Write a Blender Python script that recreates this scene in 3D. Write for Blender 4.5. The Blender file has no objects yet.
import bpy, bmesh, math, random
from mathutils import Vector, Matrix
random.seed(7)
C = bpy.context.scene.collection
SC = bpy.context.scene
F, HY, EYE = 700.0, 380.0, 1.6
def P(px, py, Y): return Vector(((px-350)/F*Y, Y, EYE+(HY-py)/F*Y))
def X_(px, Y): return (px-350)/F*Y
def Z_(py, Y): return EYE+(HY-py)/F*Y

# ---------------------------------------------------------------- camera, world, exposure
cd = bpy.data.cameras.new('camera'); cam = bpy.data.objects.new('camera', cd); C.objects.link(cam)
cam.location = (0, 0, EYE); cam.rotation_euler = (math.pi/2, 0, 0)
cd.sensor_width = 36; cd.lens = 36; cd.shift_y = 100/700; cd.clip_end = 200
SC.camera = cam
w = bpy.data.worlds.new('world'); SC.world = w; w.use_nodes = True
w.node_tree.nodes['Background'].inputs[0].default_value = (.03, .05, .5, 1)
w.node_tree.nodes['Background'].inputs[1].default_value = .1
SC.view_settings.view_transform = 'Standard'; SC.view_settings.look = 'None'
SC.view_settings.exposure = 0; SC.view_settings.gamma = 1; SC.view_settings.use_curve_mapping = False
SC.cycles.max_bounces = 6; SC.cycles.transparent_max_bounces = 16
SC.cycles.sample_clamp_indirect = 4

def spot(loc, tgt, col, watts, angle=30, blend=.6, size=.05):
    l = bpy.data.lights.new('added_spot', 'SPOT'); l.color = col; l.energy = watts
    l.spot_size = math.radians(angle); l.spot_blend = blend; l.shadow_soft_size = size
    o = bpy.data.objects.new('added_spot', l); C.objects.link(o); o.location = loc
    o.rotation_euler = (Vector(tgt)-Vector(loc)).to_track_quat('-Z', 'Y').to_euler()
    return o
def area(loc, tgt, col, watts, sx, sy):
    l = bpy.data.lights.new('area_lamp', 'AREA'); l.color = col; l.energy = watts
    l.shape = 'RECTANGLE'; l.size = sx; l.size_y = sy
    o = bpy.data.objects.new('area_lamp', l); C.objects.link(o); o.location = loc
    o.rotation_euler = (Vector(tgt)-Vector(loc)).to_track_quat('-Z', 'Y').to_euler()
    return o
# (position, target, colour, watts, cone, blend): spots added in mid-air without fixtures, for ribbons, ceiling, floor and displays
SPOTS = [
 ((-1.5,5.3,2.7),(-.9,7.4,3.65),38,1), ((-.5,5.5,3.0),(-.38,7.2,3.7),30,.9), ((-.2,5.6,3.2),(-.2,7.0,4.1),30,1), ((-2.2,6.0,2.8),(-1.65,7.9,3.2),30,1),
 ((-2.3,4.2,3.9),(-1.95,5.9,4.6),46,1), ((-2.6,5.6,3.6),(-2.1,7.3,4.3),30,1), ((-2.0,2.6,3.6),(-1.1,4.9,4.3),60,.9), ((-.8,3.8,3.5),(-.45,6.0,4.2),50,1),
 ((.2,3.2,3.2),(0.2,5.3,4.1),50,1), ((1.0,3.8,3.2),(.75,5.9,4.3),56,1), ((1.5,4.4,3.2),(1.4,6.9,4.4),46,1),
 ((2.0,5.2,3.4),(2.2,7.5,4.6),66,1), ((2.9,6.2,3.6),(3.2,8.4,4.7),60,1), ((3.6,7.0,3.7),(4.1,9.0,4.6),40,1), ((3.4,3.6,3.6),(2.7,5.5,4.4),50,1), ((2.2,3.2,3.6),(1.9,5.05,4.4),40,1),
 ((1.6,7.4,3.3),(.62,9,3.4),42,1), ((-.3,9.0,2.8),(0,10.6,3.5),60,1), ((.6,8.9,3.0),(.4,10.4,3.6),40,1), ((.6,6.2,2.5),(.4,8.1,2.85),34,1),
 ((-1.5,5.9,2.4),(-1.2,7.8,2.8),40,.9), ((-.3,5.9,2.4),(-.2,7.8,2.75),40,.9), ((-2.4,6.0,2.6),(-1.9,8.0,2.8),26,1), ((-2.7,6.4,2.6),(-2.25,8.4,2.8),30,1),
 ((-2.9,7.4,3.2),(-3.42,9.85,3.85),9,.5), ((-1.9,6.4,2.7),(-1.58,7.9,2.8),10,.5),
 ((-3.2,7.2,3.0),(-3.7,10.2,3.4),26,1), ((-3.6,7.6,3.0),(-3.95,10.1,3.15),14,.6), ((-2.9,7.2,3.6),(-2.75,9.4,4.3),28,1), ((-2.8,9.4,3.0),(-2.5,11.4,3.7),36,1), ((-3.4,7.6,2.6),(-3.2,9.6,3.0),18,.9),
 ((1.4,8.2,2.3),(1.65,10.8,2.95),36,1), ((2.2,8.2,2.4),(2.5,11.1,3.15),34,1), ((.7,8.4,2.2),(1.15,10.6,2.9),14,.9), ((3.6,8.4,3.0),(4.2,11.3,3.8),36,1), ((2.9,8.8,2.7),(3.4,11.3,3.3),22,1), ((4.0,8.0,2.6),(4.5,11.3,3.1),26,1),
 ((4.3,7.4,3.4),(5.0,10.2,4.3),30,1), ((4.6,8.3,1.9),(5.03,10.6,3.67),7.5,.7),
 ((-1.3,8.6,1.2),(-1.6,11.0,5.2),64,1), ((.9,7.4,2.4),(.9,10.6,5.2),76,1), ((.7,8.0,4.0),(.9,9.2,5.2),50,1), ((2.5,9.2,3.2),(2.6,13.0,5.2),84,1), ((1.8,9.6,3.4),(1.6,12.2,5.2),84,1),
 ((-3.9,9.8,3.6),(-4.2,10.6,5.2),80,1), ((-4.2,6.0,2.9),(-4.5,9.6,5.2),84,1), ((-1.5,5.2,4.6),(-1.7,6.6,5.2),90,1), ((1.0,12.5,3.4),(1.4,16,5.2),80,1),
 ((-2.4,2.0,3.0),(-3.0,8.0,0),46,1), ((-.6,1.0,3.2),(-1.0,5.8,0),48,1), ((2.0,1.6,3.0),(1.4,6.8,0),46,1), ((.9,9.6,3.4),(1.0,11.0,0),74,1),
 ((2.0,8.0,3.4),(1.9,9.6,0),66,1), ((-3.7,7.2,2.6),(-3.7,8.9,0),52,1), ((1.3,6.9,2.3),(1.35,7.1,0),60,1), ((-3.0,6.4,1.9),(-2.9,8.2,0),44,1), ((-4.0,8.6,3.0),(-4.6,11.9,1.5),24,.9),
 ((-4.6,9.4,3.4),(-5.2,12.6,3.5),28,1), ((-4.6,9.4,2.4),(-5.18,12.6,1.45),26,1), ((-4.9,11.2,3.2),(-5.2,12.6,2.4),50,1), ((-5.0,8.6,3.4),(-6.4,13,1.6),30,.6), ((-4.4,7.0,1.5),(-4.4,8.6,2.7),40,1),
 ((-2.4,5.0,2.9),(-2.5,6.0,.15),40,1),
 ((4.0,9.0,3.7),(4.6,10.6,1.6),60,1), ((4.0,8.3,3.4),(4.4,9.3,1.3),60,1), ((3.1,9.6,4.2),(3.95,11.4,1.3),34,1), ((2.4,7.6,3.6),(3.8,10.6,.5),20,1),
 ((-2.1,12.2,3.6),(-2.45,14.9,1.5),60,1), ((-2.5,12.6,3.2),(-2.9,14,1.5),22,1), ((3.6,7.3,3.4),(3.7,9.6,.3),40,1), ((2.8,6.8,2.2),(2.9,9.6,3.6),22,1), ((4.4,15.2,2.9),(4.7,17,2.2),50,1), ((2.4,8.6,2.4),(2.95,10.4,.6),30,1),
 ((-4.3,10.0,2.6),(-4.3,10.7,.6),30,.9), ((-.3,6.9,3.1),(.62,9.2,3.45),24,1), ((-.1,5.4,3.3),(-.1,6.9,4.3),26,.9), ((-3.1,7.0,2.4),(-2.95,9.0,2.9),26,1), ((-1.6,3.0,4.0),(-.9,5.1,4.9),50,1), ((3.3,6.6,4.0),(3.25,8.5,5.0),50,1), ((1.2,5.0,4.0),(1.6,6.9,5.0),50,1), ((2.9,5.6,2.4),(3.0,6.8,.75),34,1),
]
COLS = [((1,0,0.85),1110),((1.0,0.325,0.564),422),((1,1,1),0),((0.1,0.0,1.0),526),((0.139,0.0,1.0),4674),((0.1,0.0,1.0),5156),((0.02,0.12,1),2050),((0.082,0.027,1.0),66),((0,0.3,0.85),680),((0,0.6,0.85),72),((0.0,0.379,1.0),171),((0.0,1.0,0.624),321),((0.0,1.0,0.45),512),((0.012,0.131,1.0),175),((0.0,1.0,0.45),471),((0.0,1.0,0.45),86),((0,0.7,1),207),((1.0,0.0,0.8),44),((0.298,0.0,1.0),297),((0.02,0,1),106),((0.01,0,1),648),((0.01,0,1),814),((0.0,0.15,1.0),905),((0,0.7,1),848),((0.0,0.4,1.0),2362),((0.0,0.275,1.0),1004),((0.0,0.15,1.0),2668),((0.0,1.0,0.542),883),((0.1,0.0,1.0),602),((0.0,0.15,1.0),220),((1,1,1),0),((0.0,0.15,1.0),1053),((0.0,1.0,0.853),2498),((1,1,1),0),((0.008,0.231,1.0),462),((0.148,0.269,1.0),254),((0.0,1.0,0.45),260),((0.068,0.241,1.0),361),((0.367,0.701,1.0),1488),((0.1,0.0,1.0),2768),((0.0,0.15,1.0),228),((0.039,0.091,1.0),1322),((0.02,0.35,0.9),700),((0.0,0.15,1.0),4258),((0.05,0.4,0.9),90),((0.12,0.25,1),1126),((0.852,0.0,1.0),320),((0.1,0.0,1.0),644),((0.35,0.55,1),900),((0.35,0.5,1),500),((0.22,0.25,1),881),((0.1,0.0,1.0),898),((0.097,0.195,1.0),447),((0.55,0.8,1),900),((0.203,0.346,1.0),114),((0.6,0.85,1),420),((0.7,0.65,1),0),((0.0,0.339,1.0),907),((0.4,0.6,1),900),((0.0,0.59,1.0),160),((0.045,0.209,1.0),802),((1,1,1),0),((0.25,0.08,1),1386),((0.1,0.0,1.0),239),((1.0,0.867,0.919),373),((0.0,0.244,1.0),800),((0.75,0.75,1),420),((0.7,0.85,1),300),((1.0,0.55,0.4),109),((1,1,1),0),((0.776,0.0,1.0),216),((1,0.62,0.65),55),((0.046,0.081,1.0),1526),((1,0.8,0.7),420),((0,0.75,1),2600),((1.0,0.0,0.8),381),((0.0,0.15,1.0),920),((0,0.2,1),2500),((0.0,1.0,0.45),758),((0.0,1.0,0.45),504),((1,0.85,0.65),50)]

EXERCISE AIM
From the first line of the data above to the line holding "def Z_(py, Y): return EYE+(HY-py)/F*Y", reproduce each line exactly; emit no other lines.

THE OUTPUT
Write a Blender Python script that recreates this scene in 3D. Write for Blender 4.5. The Blender file has no objects yet.
import bpy, bmesh, math, random
from mathutils import Vector, Matrix
random.seed(7)
C = bpy.context.scene.collection
SC = bpy.context.scene
F, HY, EYE = 700.0, 380.0, 1.6
def P(px, py, Y): return Vector(((px-350)/F*Y, Y, EYE+(HY-py)/F*Y))
def X_(px, Y): return (px-350)/F*Y
def Z_(py, Y): return EYE+(HY-py)/F*Y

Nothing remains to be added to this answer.